Para a coordenadora do Bloco de Esquerda (BE), Mariana Mortágua, Portugal foi salvo pela revolução do 25 de Abril. "Dizem-nos, agora, alguns saídos do armário ao fim de 50 anos, que a revolução foi supérflua, um exagero. São os saudosistas do salazarismo. Mas esses saudosistas são perigosos, porque culpam a democracia, a Constituição, pela pobreza que persiste no país, pelo amargo das promessas não cumpridas, pela corrupção que grassa nas privatizações, nas portas giratórias, no financiamento dos próprios partidos da oligarquia. Os saudosistas são perigosos porque vivem para mentir", alertou. "Saibam, contudo, que nenhuma mentira ocultará que, para Portugal, o 25 de Abril foi o começo, foi a beleza de vencer o fascismo", completou.
Para Ana Gabriela Cabilhas, a mais jovem deputada do Partido Social Democrata (PSD), é fundamental reforçar que todos os portugueses têm mais liberdades hoje do que tinham há 50 anos. Ela ressalvou, no entanto, que há muito a ser feito no país. "Temos um Portugal por fazer, que passa pela renovação do compromisso com o futuro", frisou. "Não podemos admitir que a melhor versão da nossa democracia tenha ficado cristalizada no passado, com a Revolução dos Cravos", ressaltou. No entender dela, o 25 de Abril "trouxe a liberdade que liberta", mas há um trabalho inacabado. E o que precisa avançar deve ser definido pela população, que tem de ser ouvida pela casa da democracia. "Os políticos estão a serviço do povo, e são os portugueses que têm de ganhar."
Ataque
Líder da extrema-direita, o presidente do partido Chega, André Ventura, optou pelo ataque em vez de comemorar os 50 anos do fim da mais longa ditadura da Europa. E escolheu como alvo o presidente da República, que havia destacado, em conversa com jornalistas estrangeiros, a necessidade de o país reparar, mesmo que financeiramente, a colonização e a escravidão nas ex-colônias.

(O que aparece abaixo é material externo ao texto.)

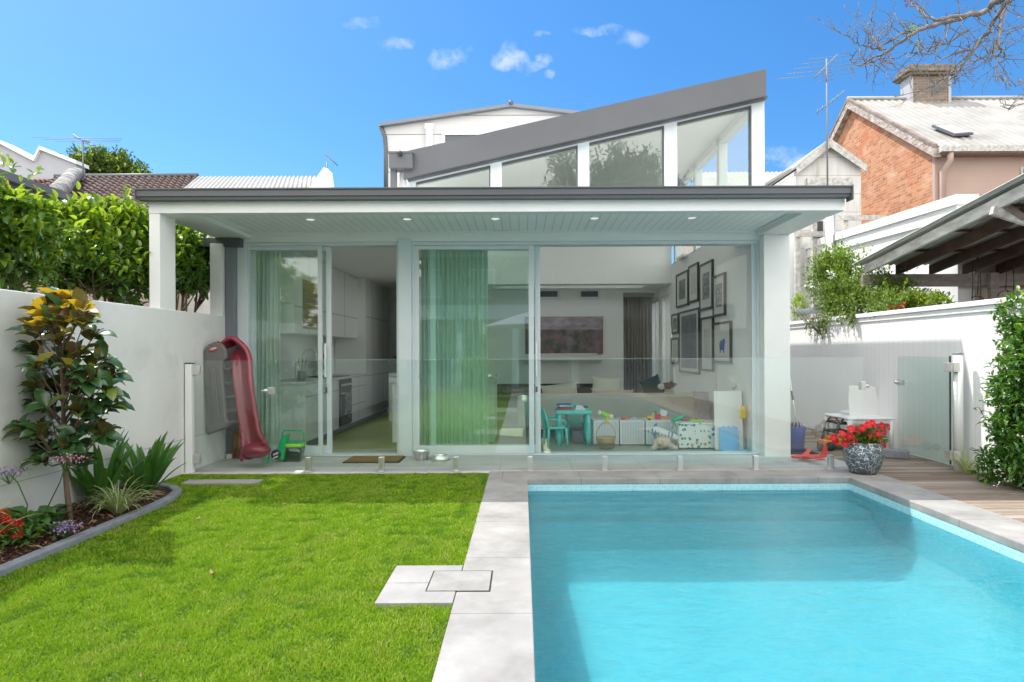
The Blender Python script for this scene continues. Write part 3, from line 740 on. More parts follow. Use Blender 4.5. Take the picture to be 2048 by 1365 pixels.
# flat roofs around the clerestory
MB().box(-3.6, -1.86, VY1 + .41, 13.15, 2.81, 2.90).box(-1.8595, -1.46, VY1 + .41, 9.0, 2.81, 2.90).box(-1.8595, -1.46, 11.0, 13.15, 2.81, 2.90).each('flat_roof', 'mid_grey', house)
MB().box(-1.329, RW, 11.951, 12.1, 2.71, 2.86).box(-1.329, RW, 12.6, 14.5, 2.71, 2.86).box(-1.329, -.6, 12.101, 12.599, 2.71, 2.86).box(2.5, RW, 12.101, 12.599, 2.71, 2.86).each('flat_roof', 'mid_grey', house)
hp(MB().box(-.599, 2.499, 12.101, 12.599, 2.80, 2.808), 'skylight', 'pane_clear')  # unseen skylight, added to bring light into the living room
# rainhead, spout and pipe beside the fascia
a = P(777.6, 303.7, 7.42); c = P(825, 335.8, 7.42)
rh = hp(MB().box(a.x, c.x, 7.42, 7.62, c.z, a.z).box(a.x - .006, c.x + .01, 7.41, 7.63, a.z - .02, a.z + .004), 'rainwater_head', 'charcoal', bevel=.004)
q = P(799, 306, 7.36); MB().tube([q + Vector((0, 0, 0)), q + Vector((-.01, .12, .0))], .028, 12).build('overflow_pipe', 'black', rh)
hp(MB().box(a.x + .0, a.x + .07, 7.5, 7.57, 2.9, c.z), 'downpipe', 'charcoal')
hp(MB().box(a.x + .09, rx0 + .0, 7.62, 7.7, 2.9, c.z + .05), 'wall', 'white_paint')
# ---- original upper storey behind
UY = 13.4
pl = P(765, 252, UY); pk = P(1022, 212, UY); pr_ = P(1330, 252, UY)
hp(MB().prism([(pl.x + .03, 2.5), (pr_.x, 2.5), (pr_.x, pl.z - .03), (pk.x, pk.z - .05), (pl.x + .03, pl.z - .03)], UY, UY + 6, 'Y'), 'upper_storey', 'panel_white')
hp(MB().prism([(pl.x - .05, pl.z - .05), (pk.x, pk.z - .06), (pr_.x + .1, pl.z - .05), (pr_.x + .1, pl.z + .02), (pk.x, pk.z + .01), (pl.x - .05, pl.z + .02)], UY - .12, UY + 6.1, 'Y'), 'upper_roof', 'mid_grey')
MB().tube([pk + Vector((0, -.15, .02)), pk + Vector((0, .5, .02))], .05, 10).build('ridge_cap', 'dark_grey', house)
hp(MB().tube([pl + Vector((-.02, -.05, -.05)), P(770, 275, UY), P(772, 300, UY), P(772, 380, UY)], .05, 10), 'downpipe', 'dark_grey')
a = P(853, 262, UY); c = P(866, 262, UY)
hp(MB().box(a.x, c.x, UY - .1, UY - .001, 2.6, a.z).box(a.x - .02, c.x + .02, UY - .12, UY - .001, a.z, a.z + .12), 'vent_pipe', 'white_paint', bevel=.008)
a = P(884, 265, UY); c = P(1000, 330, UY)
wf = hp(frame(a.x, c.x, c.z, a.z, .07, UY - .05, UY - .002), 'window', 'white_paint')
MB().box(a.x + .07, c.x - .07, UY - .02, UY - .004, c.z + .07, a.z - .07).build('pane', 'dark_grey', wf)

# ================================================================ glass pool fence
FY = 6.49
fence = thing('glass_pool_fence', 'frameless clear glass pool fence on short steel spigots', 'fence', (0, FY, 0))
UF = lambda u: (u - 1045) / F * FY
for (u0, u1) in ((549, 842), (843, 1136), (1137, 1431), (1432, 1726)):
    gp_ = MB().box(UF(u0), UF(u1), FY - .006, FY + .006, .05, 1.205).build('glass_panel', 'fence_glass', fence, bevel=.001, seg=1)
    MB().box(UF(u0), UF(u1), FY - .006, FY + .006, 1.2055, 1.2072).build('polished_edge', 'glass_edge', gp_)
for u in (616, 762, 911, 1059, 1208, 1359, 1510, 1660):
    x = UF(u)
    s_ = MB().box(x - .027, x + .027, FY - .03, FY - .008, 0, .155).box(x - .027, x + .027, FY + .008, FY + .03, 0, .155).box(x - .027, x + .027, FY - .008, FY + .008, 0, .045)
    s_.build('spigot', 'steel', fence, bevel=.004)
    MB().box(x - .045, x + .045, FY - .045, FY + .045, .0005, .006).build('base_plate', 'steel', fence)
gt = thing('pool_gate', 'closed frameless glass gate between the left wall and the glass fence', 'gate', (UF(387), FY, 0))
MB().box(UF(389), UF(547), FY - .005, FY + .005, .05, 1.205).build('glass_panel', 'fence_glass', gt, bevel=.001, seg=1)
def hinge(g, x, y, z, ax='x'):
    if ax == 'x': MB().box(x - .05, x + .05, y - .018, y + .018, z - .05, z + .05).build('hinge', 'steel', g, bevel=.006)
    else: MB().box(x - .018, x + .018, y - .05, y + .05, z - .05, z + .05).build('hinge', 'steel', g, bevel=.006)
hinge(gt, UF(391), FY, 1.10); hinge(gt, UF(391), FY, .14)
lx = UF(543); lz = EYE - (780 - 705) / F * FY
MB().box(lx - .035, lx + .035, FY - .03, FY + .03, lz - .037, lz + .037).tube([(lx - .035, FY - .01, lz), (lx - .075, FY - .01, lz)], .022, 12).tube([(lx - .075, FY - .01, lz), (lx - .11, FY - .01, lz)], .008, 8).build('latch', 'steel', gt, bevel=.006)
gpst = thing('gate_post', 'white square hinge post with a black cap against the left wall', 'post', (UF(380), FY, 0))
MB().box(UF(373), UF(386), FY - .035, FY + .035, -.02, 1.17).build('shaft', 'white_paint', gpst, bevel=.004)
MB().box(UF(372.5), UF(386.5), FY - .038, FY + .038, 1.17, 1.182).build('cap', 'black', gpst, bevel=.003)
px = 4.66
gr_ = thing('pool_gate', 'glass gate standing open on the deck in front of the right board fence', 'gate', (px - .1, 6.45, 0))
MB().box(px - .095, px - .083, 6.42, 7.30, .07, 1.21).build('glass_panel', 'gate_glass', gr_, bevel=.001, seg=1)
MB().box(px - .097, px - .081, 6.412, 6.42, .06, 1.22).build('seal', 'black', gr_)
hinge(gr_, px - .082, 6.45, 1.10, 'y'); hinge(gr_, px - .082, 6.45, .16, 'y')
MB().box(px - .12, px - .06, 7.22, 7.29, .86, .94).tube([(px - .12, 7.25, .9), (px - .17, 7.25, .9)], .02, 12).build('latch', 'steel', gr_, bevel=.004)
MB().box(px - .09, px - .02, 6.36, 6.41, 1.05, 1.15).box(px - .09, px - .02, 6.36, 6.41, .11, .21).each('hinge', 'steel', gr_, bevel=.004)
gp2 = thing('gate_post', 'white round hinge post with a grey cap on the deck beside the right board fence', 'post', (px, 6.42, 0))
MB().lathe([(.045, 0), (.045, 1.235)], (px, 6.42, 0), 20).build('shaft', 'white_paint', gp2)
MB().lathe([(.048, 1.236), (.048, 1.25), (.02, 1.258), (0, 1.258)], (px, 6.42, 0), 20).build('cap', 'mid_grey', gp2)
# latch bracket on the end of the fence panel
MB().box(UF(1719), UF(1729), FY - .03, FY + .03, .86, .95).tube([(UF(1729), FY, .9), (UF(1737), FY, .9)], .018, 12).build('latch_keeper', 'steel', fence, bevel=.004)
# ================================================================ inside the house
mat('curtain_sheer', (.80, .84, .80), (.76, .80, .76), 2, .85, transl=.2)
mat('curtain_linen', (.46, .42, .36), (.40, .37, .32), 2, .9)
mat('timber', (.36, .24, .13), (.24, .15, .08), 6, .5, stretch=(1, 1, 8))
mat('benchtop', (.70, .70, .68), rough=.25)
mat('sofa_fabric', (.56, .51, .44), (.50, .46, .39), 3, .95, bump=.2, bscale=200, dist=.002, sheen=.2)
mat('cushion_fabric', (.72, .68, .58), (.66, .62, .52), 5, .95, bump=.2, bscale=150, dist=.002)
mat('cushion_green', (.035, .06, .05), (.05, .08, .065), 5, .9)
mat('aqua_plastic', (.17, .66, .60), (.15, .62, .56), 2, .35)
mat('rattan', (.55, .42, .24), (.40, .28, .14), 60, .8, bump=.6, bscale=90, dist=.004)
mat('mesh_white', (.72, .74, .76), rough=.6, groove=(0, .022, .007, .45), bump=.3, dist=.003, bscale=3)
mat('plush_white', (.70, .70, .68), rough=.95, sheen=.3)
mat('plush_grey', (.12, .17, .22), rough=.95, sheen=.3)
mat('plush_beige', (.66, .53, .38), (.58, .46, .33), 20, .95, bump=.6, bscale=90, dist=.006, sheen=.4)
mat('plush_brown', (.22, .10, .05), (.15, .07, .04), 10, .95)
mat('red_plastic', (.70, .035, .03), rough=.35); mat('yellow_plastic', (.85, .55, .03), rough=.35)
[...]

Para o radical, Portugal não tem de se envergonhar pelos crimes que cometeu, dizimando populações e traficando mais de 6 milhões de africanos. "Eu amo a história deste país", afirmou. Com discursos como esse, Ventura tem estimulado a xenofobia e o racismo. Não por acaso, os ataques a imigrantes têm sido cada vez mais constantes no país.